China’s moves to clear smog from its skylines and shake its reputation as the "world’s garbage dump" is opening a door to the world’s largest market for Houston-area producers of natural gas, plastics and petrochemicals.

China recently stopped importing scrap plastic, which it recycled to feed domestic demand for bottles, packaging and consumer goods, while launching an environmental crackdown that has curtailed the use of coal and shut down industrial polluters. As a result, China needs more natural gas, plastic, and petroleum products — a need Houston companies are rushing to fill.

Already, the liquefied natural gas exporter Cheniere Energy has signed a deal with the state-owned China National Petroleum Corp. to ship 1.2 million tons of LNG a year — the equivalent of six days production in West Texas’ Permian Basin — under contracts that extend through 2043. Petrochemical companies have their eye on China, too, as they expand plants and production to capitalize on the stream of cheap natural gas, a petrochemical feedstock, flowing from Texas shale fields.

China’s ban on scrap plastic alone could boost global demand for ethylene, a building block of most plastics, by as much as 4 million tons a year for the next several years, said Hassen Ahmed, a petrochemical analyst with the research firm Alembic Global Advisors. Meanwhile, all along the Gulf Coast, companies are completing massive projects that could increase the output of ethylene and polyethylene — the most common plastic — by millions of tons each year.
"It’s not coming online for the domestic market," Ahmed said. "It’s coming online with an eye to the export market."

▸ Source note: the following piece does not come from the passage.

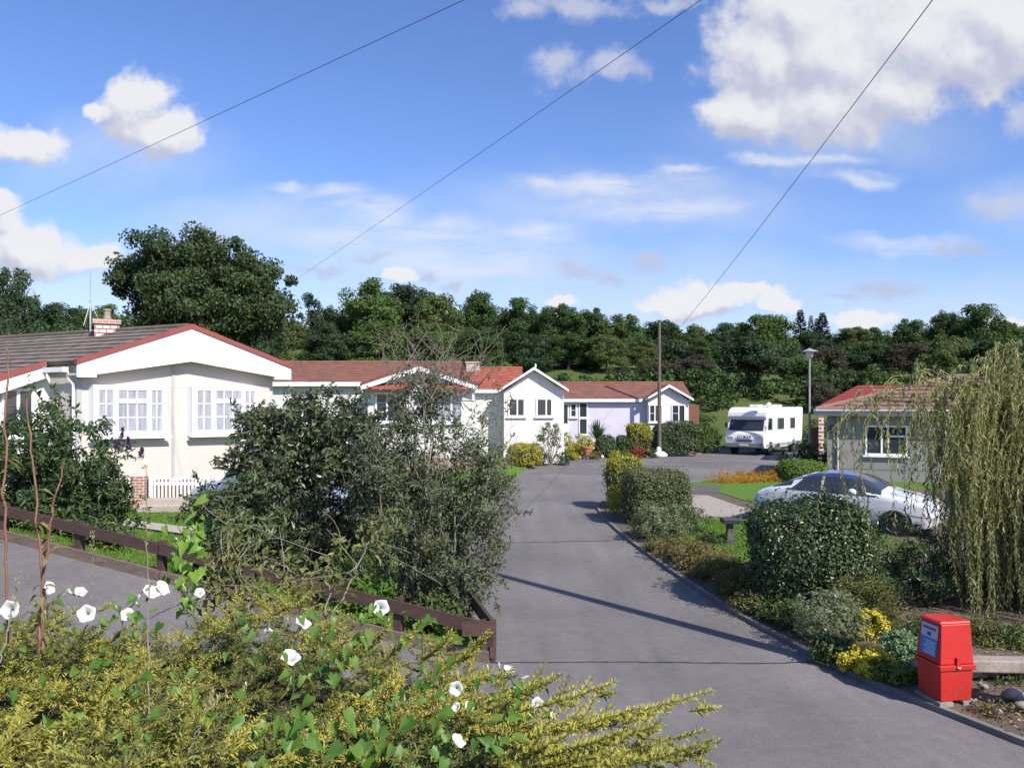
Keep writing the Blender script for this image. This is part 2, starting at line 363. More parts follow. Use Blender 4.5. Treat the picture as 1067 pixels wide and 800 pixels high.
M['yew_mid'] = leafmat('olive yew needles', [(0.13, 0.15, 0.026), (0.2, 0.2, 0.034), (0.09, 0.12, 0.024), (0.25, 0.23, 0.045)], 0.2, 0.5, patch=(0.1, 0.12, 0.025), pscale=2.2)
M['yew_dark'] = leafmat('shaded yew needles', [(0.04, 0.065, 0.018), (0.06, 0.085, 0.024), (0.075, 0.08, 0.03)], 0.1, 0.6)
M['willow'] = leafmat('willow leaves', [(0.19, 0.22, 0.085), (0.27, 0.285, 0.125), (0.35, 0.345, 0.17), (0.13, 0.165, 0.065)], 0.38, 0.5)
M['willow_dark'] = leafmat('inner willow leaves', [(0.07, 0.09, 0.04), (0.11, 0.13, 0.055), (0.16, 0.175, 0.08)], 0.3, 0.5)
M['willow_stem'] = surf('yellow willow twig', (0.4, 0.34, 0.12), (0.3, 0.25, 0.09), 0.7, 6.0)
M['hedge_dark'] = leafmat('dark hedge leaves', [(0.024, 0.051, 0.015), (0.044, 0.083, 0.024), (0.083, 0.127, 0.044), (0.033, 0.066, 0.020)], 0.18, 0.4, spec=0.5)
M['hedge_var'] = leafmat('variegated hedge leaves', [(0.06, 0.085, 0.03), (0.11, 0.13, 0.05), (0.2, 0.2, 0.1), (0.05, 0.075, 0.025)], 0.2, 0.5)
M['hedge_olive'] = leafmat('olive hedge leaves', [(0.07, 0.09, 0.025), (0.12, 0.13, 0.035), (0.2, 0.18, 0.05)], 0.2, 0.5)
M['hedge_yellow'] = leafmat('yellow hedge leaves', [(0.3, 0.28, 0.03), (0.42, 0.38, 0.045), (0.2, 0.22, 0.03)], 0.25, 0.5)
M['green_bright'] = leafmat('bright green leaves', [(0.08, 0.15, 0.025), (0.12, 0.2, 0.03), (0.15, 0.22, 0.045)], 0.25, 0.5)
M['green_mid'] = leafmat('mid green leaves', [(0.04, 0.075, 0.02), (0.07, 0.11, 0.03), (0.11, 0.15, 0.05)], 0.25, 0.5)
M['green_pale'] = leafmat('pale blue green leaves', [(0.16, 0.25, 0.13), (0.22, 0.32, 0.18), (0.12, 0.2, 0.09)], 0.25, 0.5)
M['perennial'] = leafmat('brownish perennial leaves', [(0.11, 0.10, 0.03), (0.17, 0.14, 0.05), (0.24, 0.18, 0.08), (0.09, 0.11, 0.03)], 0.25, 0.6)
M['silver_leaf'] = leafmat('silver green leaves', [(0.14, 0.17, 0.09), (0.22, 0.24, 0.14), (0.09, 0.13, 0.05)], 0.25, 0.6)
M['orange_heath'] = leafmat('orange heather', [(0.42, 0.17, 0.02), (0.5, 0.27, 0.03), (0.36, 0.12, 0.02)], 0.2, 0.6)
M['sedum'] = leafmat('yellow stonecrop flowers', [(0.5, 0.42, 0.03), (0.6, 0.5, 0.05), (0.36, 0.34, 0.03)], 0.2, 0.6)
M['purple'] = leafmat('purple florets', [(0.07, 0.025, 0.1), (0.11, 0.035, 0.14)], 0.2, 0.6)
M['pink_white'] = leafmat('pale florets', [(0.6, 0.55, 0.52), (0.7, 0.68, 0.64)], 0.2, 0.6)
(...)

China’s growing hunger for oil, natural gas and their many derivatives is adding to the global demand transforming the Gulf Coast into an energy exporting powerhouse rivalling the Middle East. Last year, petroleum exports through the Port of Houston surged by 40 percent to $30.5 billion, according to the Commerce Department. Chemical exports climbed by 12 percent to more than $10 billion and plastics by 4 percent to about $6 billion.

China has for years led the world in energy consumption and now accounts for about quarter of global demand even as it works to incorporate cleaner and more efficient sources into the mix. The U.S. Energy Department projects that the country’s demand for natural gas in the coming decades will also grow the fastest worldwide, nearly tripling to 57 billion cubic feet a day — the entirety of Cheniere’s annual delivery — by 2040 as a consequence of its need to generate power, chemicals and plastics from sources other than coal, the main cause of an air pollution crisis that has killed thousands of Chinese.